The following piece was e-mailed to me by a colleague and was
doubtless e-mailed many times before that to other people - but I think it's
worth posting here. I hope you agree, even if you're a (relative)
youngster.
Checking out at the store, the young cashier suggested to the older woman
that she should bring her own grocery bags because plastic bags weren't good for
the environment.
The woman apologized and explained, "We didn't have this green thing back in
my earlier days."
The clerk responded, "That's our problem today. Your generation did not care
enough to save our environment for future generations."
She was right -- our generation didn't have the green thing in its day.
Back then, we returned
milk bottles, soda bottles and
beer bottles to the
store. The store sent them back to the plant to be washed and sterilized and
refilled, so it could use the same bottles over and over. So they really were
recycled. But we didn't have the green thing back in our day.
We walked up stairs, because we didn't have an escalator in every store and
office building. We walked to the
grocery store and didn't climb into a
300-horsepower machine every time we had to go two blocks. But she was right. We
didn't have the green thing in our day.
Back then, we washed the baby's diapers because we didn't have the throw-away
kind. We dried clothes on a line, not in an energy gobbling machine burning up
220 volts -- wind and solar power really did dry our clothes back in our early
days. Kids got hand-me-down clothes from their brothers or sisters, not always
brand-new
clothing. But that young lady is right. We didn't have the green thing
back in our day.
Back then, we had one
TV, or radio, in the house -- not a TV in every room.
And the TV had a small screen the size of a handkerchief (remember them?), not a
screen the size of the state of
Montana. In the kitchen, we blended and stirred
by hand because we didn't have electric machines to do everything for us.
When we packaged a fragile item to send in the mail, we used wadded up old
newspapers to cushion it, not Styrofoam or plastic bubble wrap. Back then, we
didn't fire up an engine and burn gasoline just to cut the lawn. We used a
push
mower that ran on human power. We exercised by working so we didn't need to go
to a health club to run on treadmills that operate on electricity. But she's
right. We didn't have the green thing back then.

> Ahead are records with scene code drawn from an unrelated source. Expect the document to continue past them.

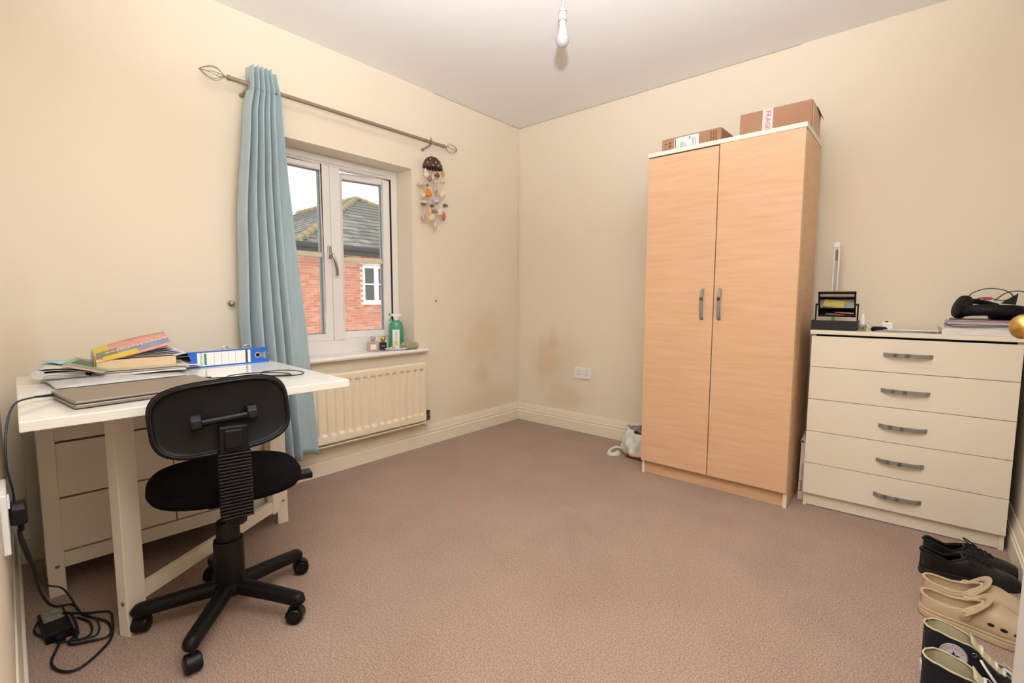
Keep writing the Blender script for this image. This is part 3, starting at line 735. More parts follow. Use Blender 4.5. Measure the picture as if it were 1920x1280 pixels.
arm = MB().tube(spline([(-0.303, -0.004, 0.455), (-0.296, -0.004, 0.428), (-0.262, -0.003, 0.412), (-0.14, 0, 0.404), (-0.03, 0, 0.402)], 5), 0.024, 10, flat=0.45)
arm.build('spine_bracket', black, oc, smooth=True)
MB().cyl((0, 0, 0.30), (0, 0, 0.40), 0.0145, n=20).build('gas_lift', mat('polished_steel', '#cfcbc4', 0.15, 1.0), oc, smooth=True)
MB().lathe([(0.022, 0.314), (0.031, 0.312), (0.034, 0.305), (0.0345, 0.24)], 28).build('column_sleeve', black, oc, smooth=True)
MB().lathe([(0.036, 0.252), (0.042, 0.251), (0.0435, 0.245), (0.0425, 0.12), (0.040, 0.105)], 28).build('column_sleeve', black, oc, smooth=True)
bs = MB().lathe([(0.02, 0.07), (0.044, 0.075), (0.048, 0.095), (0.044, 0.112), (0.034, 0.118)], 24)
star = bs.build('base_hub', shell_k, oc, smooth=True)
oc_rot = math.atan2(0.236, -0.972)
leg_me = MB()
def legpt(u, v):
    r_ = 0.02 + 0.245 * u; a = 2 * math.pi * v
    hw_ = 0.0235 - 0.003 * u; hh_ = 0.024 - 0.003 * u
    zc = 0.093 - 0.020 * u ** 1.3
    e = 1.0 if u < 0.9 else math.sqrt(max(0.0, 1 - ((u - 0.9) / 0.1) ** 2)) * 0.75 + 0.25
    c, s = math.cos(a), math.sin(a)
    return (r_, hw_ * e * abs(c) ** 0.8 * (1 if c > 0 else -1), zc + hh_ * e * abs(s) ** 0.8 * (1 if s > 0 else -1))
leg_me.grid(legpt, 20, 16)
leg_me.add([legpt(1, j / 16) for j in range(16)], [tuple(range(16))])
leg_mesh = leg_me.mesh('base_leg', shell_k, smooth='all')
wheel_mesh = MB().lathe([(0.008, -0.0215), (0.021, -0.0205), (0.0245, -0.016), (0.025, -0.006), (0.0235, -0.004), (0.0235, 0.004), (0.025, 0.006), (0.0245, 0.016), (0.021, 0.0205), (0.008, 0.0215)], 24, M=RX(math.pi / 2)).mesh('wheel', black, smooth=True)
hood = MB()
def hoodpt(u, v):
    a = math.radians(-10 + 205 * u); r_ = 0.0275
    return (r_ * math.cos(a), (v - 0.5) * 0.032, r_ * math.sin(a))
hood.grid(hoodpt, 14, 2).cyl((0, 0, 0.02), (0, 0, 0.05), 0.007)
hood_mesh = hood.mesh('hood', black, smooth=True)
for k, yawc in enumerate((40, 200, -30, 130, 255)):
    a = math.radians(318 + 72 * k) - oc_rot
    lo = part('base_leg', leg_mesh, oc, RZ(a))

    CMx = T(0.245, 0, 0.0255) @ RZ(math.radians(yawc))
    wo = part('castor_wheel', wheel_mesh, lo, CMx @ T(0.012, 0, 0)); part('castor_hood', hood_mesh, lo, CMx @ T(0.012, 0, 0))

# ------------------------------------------------------------------ things on the desk (desk frame: u depth, v width)
DM = T(0.155, -2.966, 0) @ RZ(math.radians(-2.8))
def dloc(u, v, z): return DM @ Vector((u, v, z))
def dthing(name, label, cat, u, v, z, rot=0.0, group=None):
    return thing(name, label, cat, dloc(u, v, z), rotz=math.radians(-2.8) + math.radians(rot), group=group)
paper = mat('white_paper', '#f3f1ee', 0.8); paper2 = mat('grey_white_paper', '#dcdcd8', 0.8)
def sheet(w, d, bend, nx=14, ny=6, curl=0.0, seed=0):
    """Loose paper w (local y) by d (local x), bend = height function amplitude."""
    rnd = random.Random(seed); a, b = rnd.uniform(0, 6), rnd.uniform(0, 6)
    return MB().grid(lambda u, v: ((u - 0.5) * d, (v - 0.5) * w, 0.0012 + bend * (0.5 + 0.5 * math.sin(a + v * 5 + u * 2)) + curl * max(0, abs(v - 0.5) * 2 - 0.6) ** 2), ny, nx)

lp = dthing('laptop', 'closed silver-grey laptop on the desk', 'laptop', 0.675, 0.262, 0.74, rot=8)
lap_m = mat('grey_aluminium', '#93877a', 0.38, 0.55); lap_d = mat('laptop_gap', '#1d2026', 0.5)
MB().box(-0.12, 0.12, -0.18, 0.18, 0.0025, 0.0125).build('base', lap_m, lp, bevel=0.003)
MB().box(-0.117, 0.118, -0.177, 0.177, 0.012, 0.0155).build('gap_seam', lap_d, lp)
MB().box(-0.12, 0.12, -0.18, 0.18, 0.015, 0.0215).build('lid', lap_m, lp, bevel=0.0025)
for a in (-0.1, 0.1):
    for b in (-0.15, 0.15): MB().cyl((a, b, 0), (a, b, 0.003), 0.008).build('rubber_foot', black, lp)

# plastic wallet and leaflets under the books
wl_ = dthing('plastic_wallet', 'grey translucent plastic wallet of papers behind the laptop', 'folder', 0.285, 0.245, 0.74, rot=6)
MB().grid(lambda u, v: ((u - 0.5) * 0.24, (v - 0.5) * 0.35, 0.004 + 0.010 * math.sin(math.pi * u) * (0.6 + 0.4 * math.sin(v * 4))), 8, 14).build('cover', mat('grey_plastic_film', '#c9cac6', 0.3), wl_, smooth=True, solid=-0.002)
MB().box(-0.105, 0.09, -0.16, 0.15, 0.0005, 0.003).build('papers', paper2, wl_)
np_ = dthing('folded_newspaper', 'folded grey-white newspaper at the left end of the desk', 'newspaper', 0.150, 0.128, 0.7545, rot=-6)
npm = mat('newsprint', '#dddbd4', 0.9, var='#c6c4bd', vscale=90)
for i, (dz_, w) in enumerate(((0.002, 0.0), (0.010, 0.004), (0.021, 0.006), (0.030, 0.004))):
    MB().grid(lambda u, v: ((u - 0.5) * 0.24, (v - 0.5) * 0.125 - 0.004, dz_ + 0.006 * (1 - (2 * v - 1) ** 2) - 0.012 * v * (dz_ > 0.005) + w * u), 6, 10).build('page', npm if i != 1 else paper, np_, smooth=True, solid=-0.0015)
MB().box(-0.117, 0.117, -0.062, 0.05, 0.001, 0.020).build('inner_pages', mat('newsprint_edges', '#d6d3cb', 0.9, var='#b4b1aa', vscale=140, vstretch=(0.2, 0.2, 6)), np_)
MB().tube([(-0.12, -0.065, 0.017), (0.12, -0.065, 0.018)], 0.0165, 12, flat=0.9).build('fold', npm, np_, smooth=True)
cb = dthing('blue_card', 'pale blue card lying on the folded newspaper', 'card', 0.10, 0.135, 0.792, rot=18)
sheet(0.10, 0.13, 0.004, seed=4).build('card', mat('pale_blue_card', '#b9d9e2', 0.7), cb, smooth=True, solid=-0.002)
gb = dthing('green_booklet', 'small green and brown booklet left of the sociology book', 'booklet', 0.225, 0.180, 0.7830, rot=-16)
gb.rotation_euler[0] = math.radians(-17)
gcm = mat('green_print', '#5f9d73', 0.5, var='#8bb98f', vscale=9)
MB().box(-0.085, 0.085, -0.052, 0.056, 0.0, 0.009).build('pages', mat('pink_page_edges', '#dcb0ae', 0.8), gb)
MB().box(-0.087, 0.087, -0.054, 0.057, 0.009, 0.0105).build('cover', gcm, gb)
MB().box(-0.05, 0.06, -0.040, 0.022, 0.0105, 0.011).build('cover_picture', mat('brown_print', '#7d7257', 0.6, var='#5d5844', vscale=25), gb)
MB().box(-0.02, 0.05, 0.032, 0.048, 0.0105, 0.011).build('cover_sticker', mat('yellow_green_print', '#b6c66a', 0.6), gb)

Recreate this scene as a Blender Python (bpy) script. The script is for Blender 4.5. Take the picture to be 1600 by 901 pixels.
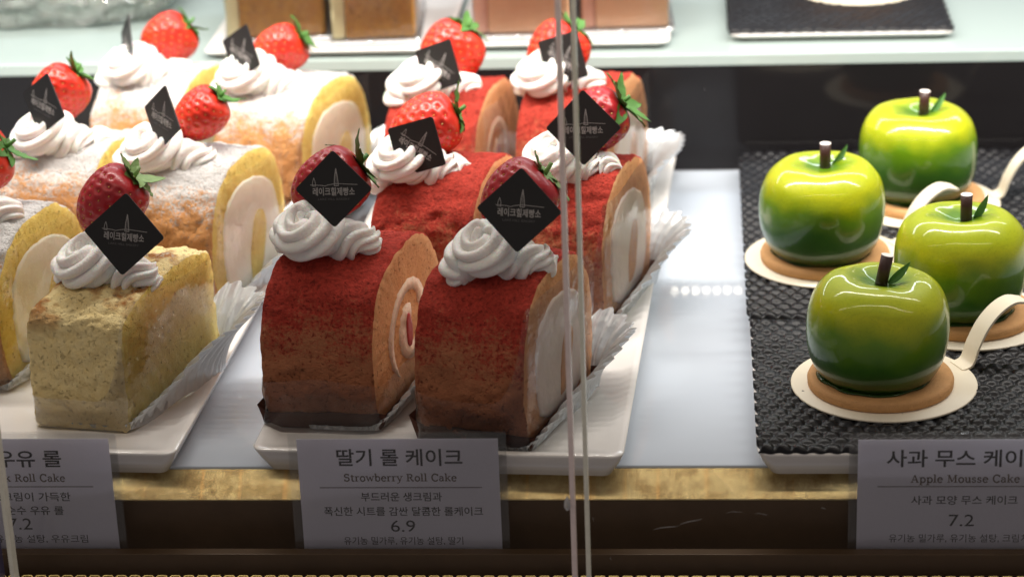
import bpy, math, random
import numpy as np
from mathutils import Vector, Matrix, noise
random.seed(7); rng = np.random.default_rng(7)
PI = math.pi
S = 0.01                                   # everything below is written in centimetres
for o in list(bpy.data.objects): bpy.data.objects.remove(o)
scene = bpy.context.scene
col = scene.collection

# ------------------------------------------------------------------ camera
def cam_axes(pitch=22.0, yaw=4.8, roll=2.25):
    p, y, r = map(math.radians, (pitch, yaw, roll))
    f = Vector((-math.sin(y)*math.cos(p), math.cos(y)*math.cos(p), -math.sin(p)))
    r0 = Vector((math.cos(y), math.sin(y), 0)); u0 = r0.cross(f)
    rt = r0*math.cos(r) - u0*math.sin(r)
    return f, rt, rt.cross(f)
f_, r_, u_ = cam_axes()
cd = bpy.data.cameras.new('camera'); cam = bpy.data.objects.new('camera', cd); col.objects.link(cam)
M = Matrix((( r_.x, u_.x, -f_.x), (r_.y, u_.y, -f_.y), (r_.z, u_.z, -f_.z))).to_4x4()
M.translation = Vector((5.569, -89.550, 44.156))*S
cam.matrix_world = M
cd.sensor_width = 36; cd.lens = 85.5; cd.clip_start = 0.05; cd.clip_end = 20
cd.dof.use_dof = True; cd.dof.focus_distance = 1.02; cd.dof.aperture_fstop = 9.5
scene.camera = cam
# ------------------------------------------------------------------ world and lamps
w = bpy.data.worlds.new('World'); scene.world = w; w.use_nodes = True
bg = w.node_tree.nodes['Background']; bg.inputs[0].default_value = (0.92, 0.83, 0.81, 1); bg.inputs[1].default_value = 0.165
scene.view_settings.view_transform = 'Standard'; scene.view_settings.look = 'None'
scene.view_settings.exposure = 0.12; scene.view_settings.gamma = 1.0
def area(name, loc, target, sx, sy, power, color, spread=180):
    l = bpy.data.lights.new(name, 'AREA'); l.shape = 'RECTANGLE'; l.size = sx*S; l.size_y = sy*S
    l.energy = power; l.color = color
    o = bpy.data.objects.new(name, l); col.objects.link(o); o.location = Vector(loc)*S
    d = (Vector(target) - Vector(loc)).normalized()
    o.rotation_euler = d.to_track_quat('-Z', 'Y').to_euler(); l.spread = math.radians(spread); return o
area('case_lamp', (0, 18, 38), (0, 34, 0), 110, 2.0, 4.3, (1.0, 0.94, 0.86), 125)
area('front_case_lamp', (0, -14, 38), (0, -10, 0), 110, 1.2, 0.36, (1.0, 0.86, 0.68), 150)
area('rear_case_lamp', (0, 52, 36), (0, 42, 0), 110, 3, 1.5, (0.88, 0.95, 1.0))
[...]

We drank from a fountain when we were thirsty instead of using a cup or a
plastic bottle every time we had a drink of water. We refilled writing pens with
ink instead of buying a new pen, and we replaced the
razor blades in a razor
instead of throwing away the whole razor just because the blade got dull. But we
didn't have the green thing back then.
Back then, people took the streetcar or a bus, and kids rode their bikes to
school or walked instead of turning their moms into a 24-hour taxi service. We
had one electrical outlet in a room, not an entire bank of sockets to power a
dozen appliances. And we didn't need a computerized gadget to receive a signal
beamed from satellites 2,000 miles out in space in order to find the nearest
pizza joint.
Please forward this on to another selfish old person who needs a lesson in
conservation from a smartass young person.